Hellboy II

Hell Boy!
Comics have suffered at the hands of films. I say this not as a comic book geek or a film snob of any pedigree, but as someone evaluating the changes comic books have had to endure from being converted to screenplays at the hands of angsty directors with a dramatic education , cinematographers intent on exploring the medium more than the subject and graphic illustrators that treat comic book panels like storyboards to be converted to cinema rather than comic books to be filmed as comics.
What’s the difference? A comic’s narrative flows jerkily. Panel by panel. The illustration is expressionist It’s bound by no realist logic of time and space. Its character’s motivations make sense to the elderly even as they do to the eight year old. A comic is like a satyajit ray comedy. Goofy Weighty dead serious at the same time. Flash Gordon was saving the world but the illustrator took the time to give him accessories that made every high school kid wonder what that metal strap on his arm is meant to do. The possibilities only limited by the imagination. Comics set people free like that. The nearest thing to a comic book is a book cover illustration of a pulp novel, but we’ll go there some other time.

Superhero Family Values
This is about Guillermo del Toro ’s Hellboy II. A mere comic book epic(Mike Mignola) of a politically incorrect red giant(Ron Perlman) with the devils horns, broken horns, living in a “men in black world” with his girlfriend, the searing white Liz Sherman(An endearing cameo by Selma Blair)who combusts into angry flames at will ; rises to mythical and touching humanity from the emotional frailties of the heroes and some classic computer aided villainy that never crosses into the brooding from plain evilness.

Vulnerable Red
The remarkable thing about the film is its proportions. Del Toro gets it just right. You discover from curious surprise that the graphics are as sophisticated as the scene demands(the tiny creatures in the beginning are almost hand illustrated and the awesome cool golden army marches like a drumming band in a competition and is as sophisticated drawn as the best.) you realize that there is genuine warmth between Perlman and Blair, as if toro was talking about another time when a powerful and different man mated emotionally with a uber cool hippie chick in some alternate inner city. Even the hamfisted comedy between Abe Sapien(in one of Doug Jones’ three roles in the film) and Princes Nuala is just right , like Dad’s story of how he hooked up with mom includes loving details of how all his geeky wingmen found girls that night.

Del Toro and Friend
The Mexican Del Toro is no stranger to comics on one hand(Hellboy is his staple, having created three feature length versions of the comic) and fantasy science fiction Mythology on the other (Blade, Pan’s Labyrinth ) . This time it is cast in monolithic stone. The certain brush stokes of a master story painter show a keen understanding of the power and limitations of comic book mythology. He know that when a page is turned, the inner child must be set free from the demons in the panels of the last page. You get the feeling Toro is making the movie for himself first. The first fan of Hellboy II is its director.
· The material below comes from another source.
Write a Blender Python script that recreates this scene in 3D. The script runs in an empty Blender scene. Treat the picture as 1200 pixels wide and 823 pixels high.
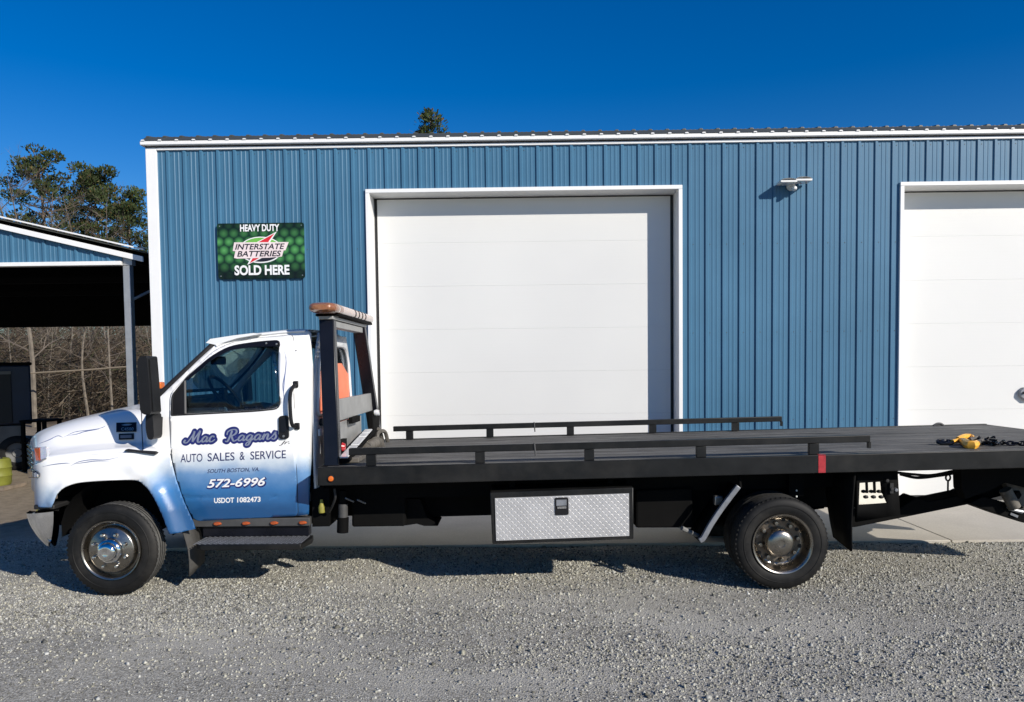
import bpy, bmesh, math, random
import numpy as np
from mathutils import Vector, Matrix, Quaternion
from mathutils.geometry import tessellate_polygon

random.seed(7)
S = bpy.context.scene
COL = S.collection
V = Vector

# ------------------------------------------------------------------ camera
CAM_Z = 1.94
GZ = -0.048            # level of the yard, so that the lens stands 1.99 m above it
YAW, PITCH, ROLL = math.radians(0.44), math.atan(0.0455), 0.0117
FWD = V((-math.sin(YAW) * math.cos(PITCH), math.cos(YAW) * math.cos(PITCH), -math.sin(PITCH)))
R0 = V((math.cos(YAW), math.sin(YAW), 0))
U0 = R0.cross(FWD)
RGT = (R0 * math.cos(ROLL) - U0 * math.sin(ROLL)).normalized()
UPV = (U0 * math.cos(ROLL) + R0 * math.sin(ROLL)).normalized()
cam_d = bpy.data.cameras.new('camera')
cam = bpy.data.objects.new('camera', cam_d)
COL.objects.link(cam)
cam_d.sensor_width = 36.0
cam_d.lens = 27.0
cam_d.shift_y = 57.5 / 1200
cam_d.clip_start = 0.05
cam_d.clip_end = 3000
cam.matrix_world = Matrix(((RGT.x, UPV.x, -FWD.x, 0), (RGT.y, UPV.y, -FWD.y, 0),
                           (RGT.z, UPV.z, -FWD.z, CAM_Z), (0, 0, 0, 1)))
S.camera = cam

# ------------------------------------------------------------------ light
SUN_TRAVEL = V((-0.41, 0.39, -0.285)).normalized()
SUN_EL = math.asin(-SUN_TRAVEL.z)
SUN_ROT = math.atan2(-SUN_TRAVEL.x, -SUN_TRAVEL.y)
world = bpy.data.worlds.new('World')
S.world = world
world.use_nodes = True
wn = world.node_tree
for n in list(wn.nodes):
    wn.nodes.remove(n)
sky = wn.nodes.new('ShaderNodeTexSky')
sky.sky_type = 'NISHITA'
sky.sun_disc = False
sky.sun_elevation = SUN_EL
sky.sun_rotation = SUN_ROT
sky.altitude = 300
sky.air_density = 1.0
sky.dust_density = 0.1
sky.ozone_density = 3.5
bgn = wn.nodes.new('ShaderNodeBackground')
bgn.inputs['Strength'].default_value = 0.088
wo = wn.nodes.new('ShaderNodeOutputWorld')
hs = wn.nodes.new('ShaderNodeHueSaturation')          # the clean, deep winter blue of the photograph
hs.inputs['Saturation'].default_value = 1.44
hs.inputs['Value'].default_value = 1.0
hs.inputs['Hue'].default_value = 0.513
wn.links.new(sky.outputs[0], hs.inputs['Color'])
wn.links.new(hs.outputs[0], bgn.inputs[0])
wn.links.new(bgn.outputs[0], wo.inputs[0])

sun_d = bpy.data.lights.new('sun', 'SUN')
sun_d.energy = 4.5
sun_d.angle = math.radians(0.5)
sun_d.color = (1.0, 0.935, 0.84)
sun = bpy.data.objects.new('sun', sun_d)
COL.objects.link(sun)
sun.rotation_euler = SUN_TRAVEL.to_track_quat('-Z', 'Y').to_euler()
sun.location = (8, -8, 12)

S.view_settings.view_transform = 'Standard'
S.view_settings.look = 'None'
S.view_settings.exposure = 0.25
S.view_settings.gamma = 1.0
S.view_settings.use_curve_mapping = False
S.cycles.max_bounces = 8
S.cycles.transparent_max_bounces = 12


def at(px, py, Y):
    """world point seen at photo pixel (1200x823) on the upright plane y = Y"""
    d = FWD + RGT * ((px - 600) / 900) + UPV * ((469 - py) / 900)
    p = d * (Y / d.y)
    return V((p.x, Y, p.z + CAM_Z))


def proj(p):
    d = V(p) - V((0, 0, CAM_Z))
    k = d.dot(FWD)
    return 600 + 900 * d.dot(RGT) / k, 469 - 900 * d.dot(UPV) / k


def on(px, py, yf, y0=6.8):
    p = at(px, py, y0)
    for _ in range(4):
        p = at(px, py, yf(p.x, p.z))
    return p


# ------------------------------------------------------------------ materials
def nd(nt, typ, **kw):
    n = nt.nodes.new(typ)
    for k, v in kw.items():
        setattr(n, k, v)
    return n


def newmat(name):
    m = bpy.data.materials.new(name)
    m.use_nodes = True
    nt = m.node_tree
    b = nt.nodes['Principled BSDF']
    return m, nt, b


def ramp(nt, fac, stops, interp='LINEAR'):
    r = nd(nt, 'ShaderNodeValToRGB')
    cr = r.color_ramp
    cr.interpolation = interp
    while len(cr.elements) < len(stops):
        cr.elements.new(0.5)
    for e, (p, c) in zip(cr.elements, stops):
        e.position = p
        e.color = (c[0], c[1], c[2], 1) if len(c) == 3 else c
    nt.links.new(fac, r.inputs[0])
    return r.outputs[0]


def noise(nt, scale, detail=4, rough=0.55, vec=None, stretch=None):
    n = nd(nt, 'ShaderNodeTexNoise')
    n.inputs['Scale'].default_value = scale
    n.inputs['Detail'].default_value = detail
    n.inputs['Roughness'].default_value = rough
    if vec is None:
        g = nd(nt, 'ShaderNodeNewGeometry')
        vec = g.outputs['Position']
    if stretch:
        mp = nd(nt, 'ShaderNodeMapping')
        mp.inputs['Scale'].default_value = stretch
        nt.links.new(vec, mp.inputs[0])
        vec = mp.outputs[0]
    nt.links.new(vec, n.inputs['Vector'])
    return n.outputs['Fac']


def mix(nt, fac, a, b, mode='MIX'):
    m = nd(nt, 'ShaderNodeMix', data_type='RGBA', blend_type=mode)
    for i, v in ((0, fac), (6, a), (7, b)):
        if hasattr(v, 'is_linked') or hasattr(v, 'node'):
            nt.links.new(v, m.inputs[i])
        elif i == 0:
            m.inputs[i].default_value = v
        else:
            m.inputs[i].default_value = (v[0], v[1], v[2], 1)
    return m.outputs[2]


def math_(nt, op, a, b=None, clamp=False):
    m = nd(nt, 'ShaderNodeMath', operation=op)
    m.use_clamp = clamp
    for i, v in ((0, a), (1, b)):
        if v is None:
            continue
        if hasattr(v, 'node'):
            nt.links.new(v, m.inputs[i])
        else:
            m.inputs[i].default_value = v
    return m.outputs[0]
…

How often have filmmakers missed this forest for computer generated trees!

It’s even better than that!
HellBoy II then is a ride into comic book heaven Illustrated with calibrated comic book skill and superhuman colors, in where Ugly superheroes play epic games of mythical skill with 21st century technology and with emotional full stops after each illustrated panel.






You’re onto something here writing about the different narrative tools available to comics and movies. Kevin Smith is only the most recent pundit to claim that we’re entering a golden age of superhero films because special effects technology has finally caught up with the graphic freedom of comics–and he of all people should have put a little more thought into the question of how smoothly the stuff can be translated.
“Watchmen” might be a good test case. Alan Moore says he designed it to do things in storytelling that only comics can do; that it should never have been made into a movie in the first place. An obvious set up for some critic to make a close study of how the story plays in each medium.
Meanwhile: I was a comics geek once upon a time (can’t afford it anymore!) and some of the best writing on the mechanics and aesthetics of the mediumn was written by this guy: http://www.scottmccloud.com/
There’s what people promise, and then there’s what the film delivers.
My point is that Del toro got it right, and that’s a rare comic book film.
Nice to see an enthusastic review here on Your Journal!